Direction:
Extract the lines from the first one in the records below through the line containing "var col := Color(1, 1, 1)", keeping both ends and leaving out any pictures.

Dataset records
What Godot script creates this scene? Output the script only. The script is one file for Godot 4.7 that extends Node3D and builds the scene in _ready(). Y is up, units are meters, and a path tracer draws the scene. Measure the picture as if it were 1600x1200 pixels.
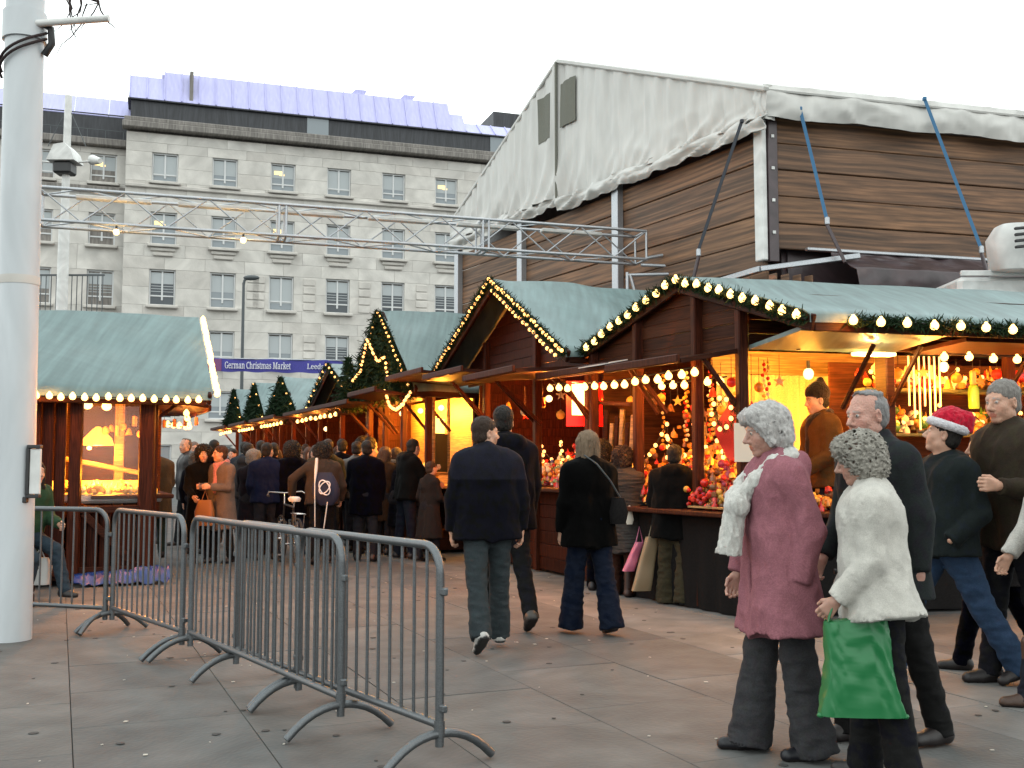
extends Node3D

# ---------------------------------------------------------------- mesh builder
class MB:
	var v := PackedVector3Array()
	var n := PackedVector3Array()
	var c := PackedColorArray()
	var ix := PackedInt32Array()
	var col := Color(1, 1, 1)

	func q(a: Vector3, b: Vector3, cc: Vector3, d: Vector3, out: Vector3) -> void:
		var nn := (b - a).cross(cc - a)
		if nn.length_squared() < 1e-14:
			nn = (cc - a).cross(d - a)
		nn = nn.normalized()
		var i := v.size()
		v.append_array([a, b, cc, d])
		var flip := nn.dot(out) < 0.0
		if flip:
			nn = -nn
		n.append_array([nn, nn, nn, nn])
		c.append_array([col, col, col, col])
		if flip:
			ix.append_array([i, i + 1, i + 2, i, i + 2, i + 3])
		else:
			ix.append_array([i, i + 2, i + 1, i, i + 3, i + 2])

	func t(a: Vector3, b: Vector3, cc: Vector3, out: Vector3) -> void:
		var nn := (b - a).cross(cc - a).normalized()
		var i := v.size()
		v.append_array([a, b, cc])
		var flip := nn.dot(out) < 0.0
		if flip:
			nn = -nn
		n.append_array([nn, nn, nn])
		c.append_array([col, col, col])
		ix.append_array([i, i + 1, i + 2] if flip else [i, i + 2, i + 1])

	func box(at: Vector3, size: Vector3, bs := Basis.IDENTITY, bev := 0.0) -> void:
		var h := size * 0.5
		bev = minf(bev, minf(h.x, minf(h.y, h.z)) * 0.45)
		var p := func(k: int, s: Vector3) -> Vector3:
			var r := s * (h - Vector3.ONE * bev)
			r[k] = s[k] * h[k]
			return at + bs * r
		for k in 3:
			var l := (k + 1) % 3
			var m := (k + 2) % 3
			for sk in [-1.0, 1.0]:
				var s := Vector3.ZERO
				s[k] = sk
				var cs := []
				for w in [[-1, -1], [1, -1], [1, 1], [-1, 1]]:
					s[l] = w[0]
					s[m] = w[1]
					cs.append(p.call(k, s))
				var o := Vector3.ZERO
				o[k] = sk
				q(cs[0], cs[1], cs[2], cs[3], bs * o)
				if bev > 0.0:
					for sl in [-1.0, 1.0]:
						var s1 := Vector3.ZERO
						s1[k] = sk
						s1[l] = sl
						var o2 := bs * s1
						s1[m] = -1
						var s2 := s1
						s2[m] = 1
						q(p.call(k, s1), p.call(k, s2), p.call(l, s2), p.call(l, s1), o2)
		if bev > 0.0:
			for sx in [-1.0, 1.0]:
				for sy in [-1.0, 1.0]:
					for sz in [-1.0, 1.0]:
						var s := Vector3(sx, sy, sz)
						t(p.call(0, s), p.call(1, s), p.call(2, s), bs * s)

	# a bar from a to b, w wide (sideways) and h high (along up)
	func beam(a: Vector3, b: Vector3, w: float, h: float, bev := 0.0, up := Vector3.UP) -> void:
		var z := (b - a).normalized()
		if absf(z.dot(up)) > 0.98:
			up = Vector3(0.93, 0, 0.37)
		var x := up.cross(z).normalized()
		var y := z.cross(x)
		box((a + b) * 0.5, Vector3(w, h, (b - a).length()), Basis(x, y, z), bev)

	func tube(p: Array, r: Variant, sides := 8, caps := true, sq := 1.0) -> void:
		var m := p.size()
		var up := Vector3.UP
		var base := v.size()
		var prev := Vector3.ZERO
		for i in m:
			var d: Vector3 = (p[mini(i + 1, m - 1)] - p[maxi(i - 1, 0)]).normalized()
			if i == 0:
				if absf(d.dot(up)) > 0.9:
					up = Vector3.RIGHT
				prev = up.cross(d).normalized()
			else:
				prev = (prev - d * prev.dot(d)).normalized()
			var y := d.cross(prev)
			var rr: float = r[i] if r is Array else r
			for k in sides:
				var a := TAU * k / sides
				var o := prev * cos(a) + y * sin(a) * sq
				v.append(p[i] + o * rr)
				n.append((prev * cos(a) + y * sin(a) / sq).normalized())
				c.append(col)
		for i in m - 1:
			for k in sides:
				var a := base + i * sides + k
				var b := base + i * sides + (k + 1) % sides
				ix.append_array([a, a + sides, b, b, a + sides, b + sides])
		if caps:
			for e in [0, m - 1]:
				var d: Vector3 = (p[1] - p[0]).normalized() * -1.0 if e == 0 else (p[m - 1] - p[m - 2]).normalized()
				for k in range(1, sides - 1):
					t(v[base + e * sides], v[base + e * sides + k], v[base + e * sides + k + 1], d)

	# rings: Array of PackedVector3Array of the same count, closed round; smooth
	func loft(rings: Array, caps := true, closed := true) -> void:
		var m := rings.size()
		var k: int = rings[0].size()
		var base := v.size()
		for i in m:
			for j in k:
				var jn := (j + 1) % k if closed else mini(j + 1, k - 1)
				var jp := (j + k - 1) % k if closed else maxi(j - 1, 0)
				var du: Vector3 = rings[i][jn] - rings[i][jp]
				var dv: Vector3 = rings[mini(i + 1, m - 1)][j] - rings[maxi(i - 1, 0)][j]
				v.append(rings[i][j])
				n.append(du.cross(dv).normalized())
				c.append(col)
		for i in m - 1:
			for j in (k if closed else k - 1):
				var a := base + i * k + j
				var b := base + i * k + (j + 1) % k
				ix.append_array([a, a + k, b, b, a + k, b + k])
		if caps and closed:
			for e in [0, m - 1]:
				var mid := Vector3.ZERO
				for j in k:
					mid += rings[e][j]
				mid /= k
				var o: Vector3 = mid - rings[1 if e == 0 else m - 2][0]
				for j in k:
					t(mid, rings[e][j], rings[e][(j + 1) % k], o)

	func lathe(prof: Array, sides := 12, xf := Transform3D.IDENTITY) -> void:
		var rings := []
		for pr in prof:
			var ring := PackedVector3Array()
			for k in sides:
				var a := -TAU * k / sides
				ring.append(xf * Vector3(cos(a) * pr.x, pr.y, sin(a) * pr.x))
			rings.append(ring)
		loft(rings, true)

	func ball(at: Vector3, r: Vector3, sides := 10, rows := 6) -> void:
		var prof := []
		for i in rows + 1:
			var a := -PI / 2 + PI * i / rows
			prof.append(Vector2(maxf(cos(a), 0.02), sin(a)))
		lathe(prof, sides, Transform3D(Basis.from_scale(r), at))

	# smooth sheet of (nu+1)(nv+1) points, f(u,v) -> Vector3; th > 0 gives it a back and edges
	func sheet(nu: int, nv: int, f: Callable, th := 0.0) -> void:
		var base := v.size()
		var g := []
		for i in nu + 1:
			var row := PackedVector3Array()
			for j in nv + 1:
				row.append(f.call(float(i) / nu, float(j) / nv))
			g.append(row)
		for side in ([0, 1] if th > 0.0 else [0]):
			for i in nu + 1:
				for j in nv + 1:
					var du: Vector3 = g[mini(i + 1, nu)][j] - g[maxi(i - 1, 0)][j]
					var dv: Vector3 = g[i][mini(j + 1, nv)] - g[i][maxi(j - 1, 0)]
					var nn := du.cross(dv).normalized()
					v.append(g[i][j] - nn * th * side)
					n.append(nn if side == 0 else -nn)
					c.append(col)
			var o: int = base + side * (nu + 1) * (nv + 1)
			for i in nu:
				for j in nv:
					var a: int = o + i * (nv + 1) + j
					var b := a + nv + 1
					if side == 0:
						ix.append_array([a, b + 1, b, a, a + 1, b + 1])
					else:
						ix.append_array([a, b, b + 1, a, b + 1, a + 1])
		if th > 0.0:
			var w := (nu + 1) * (nv + 1)
			var rim := []
			for i in nu: rim.append([i * (nv + 1), (i + 1) * (nv + 1)])
			for i in nu: rim.append([i * (nv + 1) + nv, (i + 1) * (nv + 1) + nv])
			for j in nv: rim.append([j, j + 1])
			for j in nv: rim.append([nu * (nv + 1) + j, nu * (nv + 1) + j + 1])
			var mid: Vector3 = g[nu / 2][nv / 2]
			for e in rim:
				var a: Vector3 = v[base + e[0]]
				var b: Vector3 = v[base + e[1]]
				q(a, b, v[base + w + e[1]], v[base + w + e[0]], (a + b) * 0.5 - mid)

	# polygon in the plane of ex, ey, thickened along ez from z0 to z1
	func prism(poly: Array, o: Vector3, ex: Vector3, ey: Vector3, ez: Vector3, z0: float, z1: float) -> void:
		var pv := PackedVector2Array(poly)
		var tri := Geometry2D.triangulate_polygon(pv)
		for z in [z0, z1]:
			var sgn := ez * (1.0 if z == maxf(z0, z1) else -1.0)
			for i in range(0, tri.size(), 3):
				var w := []
				for k in 3:
					w.append(o + ex * pv[tri[i + k]].x + ey * pv[tri[i + k]].y + ez * z)
				t(w[0], w[1], w[2], sgn)
		var cen := Vector2.ZERO
		for w in pv: cen += w
		cen /= pv.size()
		var clockwise := Geometry2D.is_polygon_clockwise(pv)
		for i in pv.size():
			var a := pv[i]
			var b := pv[(i + 1) % pv.size()]
			var nrm := Vector2(b.y - a.y, a.x - b.x) * (-1.0 if clockwise else 1.0)
			var A := o + ex * a.x + ey * a.y
			var B := o + ex * b.x + ey * b.y
			q(A + ez * z0, B + ez * z0, B + ez * z1, A + ez * z1, ex * nrm.x + ey * nrm.y)

	func mesh() -> ArrayMesh:
		var a := []
		a.resize(Mesh.ARRAY_MAX)
		a[Mesh.ARRAY_VERTEX] = v
		a[Mesh.ARRAY_NORMAL] = n
		a[Mesh.ARRAY_COLOR] = c
		a[Mesh.ARRAY_INDEX] = ix
		var m := ArrayMesh.new()
		if v.size():
			m.add_surface_from_arrays(Mesh.PRIMITIVE_TRIANGLES, a)
		return m

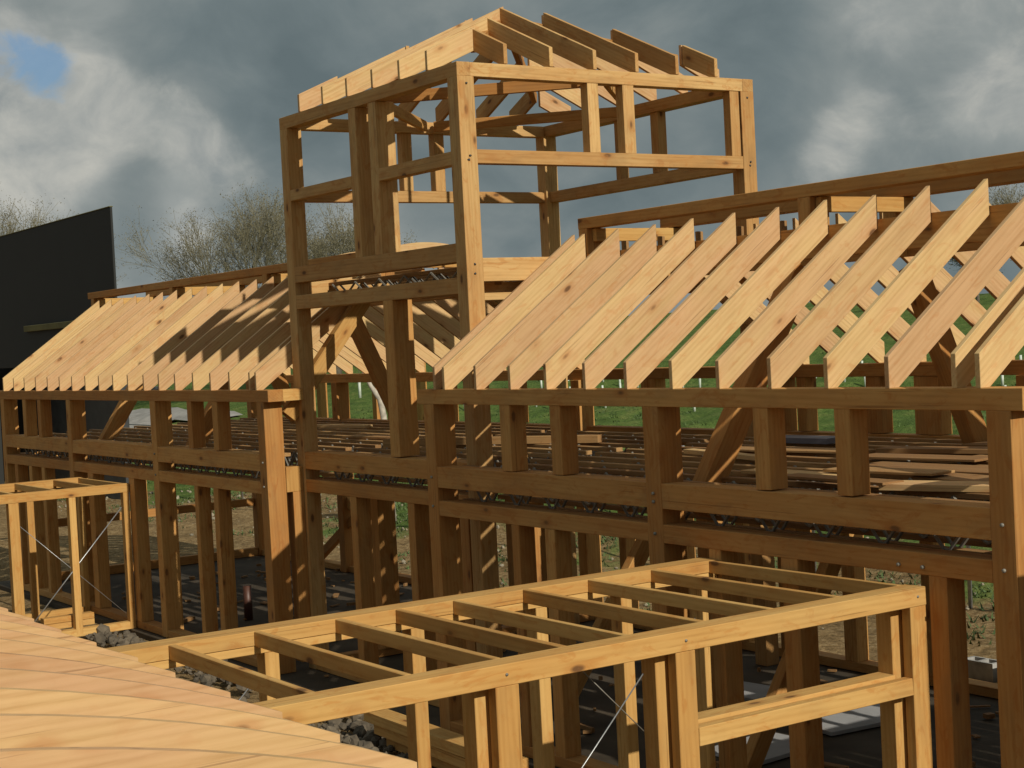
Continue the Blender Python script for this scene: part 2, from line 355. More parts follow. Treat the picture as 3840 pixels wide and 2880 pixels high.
def frame_wall(par, y0, dy, posts, studs_up, studs_lo, bays, depth=0.2, pdepth=0.25, back=False, pw=0.2, ptop=PL0):
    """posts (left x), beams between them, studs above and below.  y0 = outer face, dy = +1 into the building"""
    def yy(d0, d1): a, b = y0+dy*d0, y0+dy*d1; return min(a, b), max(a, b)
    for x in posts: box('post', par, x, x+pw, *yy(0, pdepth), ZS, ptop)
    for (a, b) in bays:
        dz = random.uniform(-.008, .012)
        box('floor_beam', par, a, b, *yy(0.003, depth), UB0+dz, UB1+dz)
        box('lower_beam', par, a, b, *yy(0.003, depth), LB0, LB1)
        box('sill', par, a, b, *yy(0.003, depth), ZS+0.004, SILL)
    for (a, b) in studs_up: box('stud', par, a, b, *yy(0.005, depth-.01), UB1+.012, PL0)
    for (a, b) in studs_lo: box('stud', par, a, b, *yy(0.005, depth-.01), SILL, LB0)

# ------------------------------------------------------------ terrain
def gz(x, y):
    t = min(max((y-8.5)/52.0, 0), 1)
    z = -3.62+5.2*(t*t*(3-2*t))*0.55+5.2*t*0.45
    if x > -5: z -= 0
    k = min(max((y-6)/6, 0), 1)
    b = mnoise.noise(Vector((x*0.35, y*0.35, 0)))*0.35+mnoise.noise(Vector((x*1.1, y*1.1, 3)))*0.16
    z += b*k*(1.0 if y < 40 else 0.6)
    # spoil bank behind the left range
    z += 0.40*math.exp(-((y-11.5)/2.6)**2)*(0.6+0.5*mnoise.noise(Vector((x*0.25, 5, 1))))
    return z
bm = bmesh.new()
def axis_vals(lo, hi, c0, c1, fine):
    vals = []; v = c0
    while v < c1: vals.append(v); v += fine
    s = fine; v = c1
    while v < hi: vals.append(v); s *= 1.13; v += s
    vals.append(hi); s = fine; v = c0-fine; left = []
    while v > lo: left.append(v); s *= 1.13; v -= s
    left.append(lo); return left[::-1]+vals
XS = axis_vals(-900, 500, -45, 16, 0.5); YS = axis_vals(-400, 900, 5, 42, 0.42)
grid = [[bm.verts.new((x, y, gz(x, y))) for y in YS] for x in XS]
for i in range(len(XS)-1):
    for j in range(len(YS)-1): bm.faces.new((grid[i][j], grid[i+1][j], grid[i+1][j+1], grid[i][j+1]))
setp(bm_obj('ground', bm, M_GROUND, smooth=True), kind='structure')
bm = bmesh.new()
for (x0, x1, y0, y1) in ((-16.2, 9.2, -0.10, 5.2),):
    bmesh.ops.create_cube(bm, size=1, matrix=Matrix.Translation(((x0+x1)/2, (y0+y1)/2, ZS-0.06)) @ Matrix.Diagonal((x1-x0, y1-y0, 0.112, 1)))
setp(bm_obj('floor_slab', bm, M_SLAB, bev=0.01), kind='structure')
bm = bmesh.new()
bmesh.ops.create_cube(bm, size=1, matrix=Matrix.Translation(((-0.6+6.4)/2, -2.6, ZS-0.065)) @ Matrix.Diagonal((7.0-2.0, 4.98, 0.10, 1)))
for v_ in bm.verts: v_.co.x += 2.2
setp(bm_obj('link_slab', bm, M_SLAB, bev=0.01), kind='structure')

# ------------------------------------------------------------ left range
LW = empty('timber_frame_wing', (-10, 0, ZS), 'long left wing of bare brown posts and pale rafters, partly in the tower shadow', 'timber frame')
postsL = [-15.37, -11.75, -8.08, -4.47]
baysL = [(-15.17, -11.75), (-11.55, -8.08), (-7.88, -4.47)]
frame_wall(LW, 0.0, 1, postsL, [(-14.08, -13.90), (-13.26, -13.09), (-6.72, -6.57), (-5.87, -5.71)],
           [(-14.73, -14.57), (-13.91, -13.76), (-13.22, -13.07), (-10.90, -10.67), (-9.11, -8.88), (-6.62, -6.50), (-5.98, -5.83)], baysL)
box('stud', LW, -4.42, -4.255, 0.33, 0.480, SILL, -1.287)
frame_wall(LW, YB, -1, postsL, [(-13.5, -13.3), (-9.85, -9.68), (-6.1, -5.9)], [(-14.3, -14.1), (-13.2, -13.0), (-10.3, -10.1), (-6.4, -6.2)], baysL)
box('wall_plate', LW, -15.85, -4.12, 0.0, 0.2, PL0, 0.0)
box('wall_plate', LW, -15.85, -4.12, YB-0.2, YB, PL0, 0.0)
box('tie', LW, -4.32, -4.123, 0.202, 0.482, PL0+.002, -0.003, W_SHED)
box('tie', LW, -4.45, -4.255, 0.252, 0.482, -1.285, -0.975, W_SHED)
for x in [-15.145+0.6225*i for i in range(12)]+[-7.706, -7.102, -6.482, -5.884, -5.275, -4.666, -4.479]:
    rafter(LW, x, 1); rafter(LW, x, -1)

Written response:
What Godot script creates this scene? Output the script only. The script is one file for Godot 4.7 that extends Node3D and builds the scene in _ready(). Y is up, units are meters, and a path tracer draws the scene. Measure the picture as if it were 1600x1200 pixels.
extends Node3D

# ---------------------------------------------------------------- mesh builder
class MB:
	var v := PackedVector3Array()
	var n := PackedVector3Array()
	var c := PackedColorArray()
	var ix := PackedInt32Array()
	var col := Color(1, 1, 1)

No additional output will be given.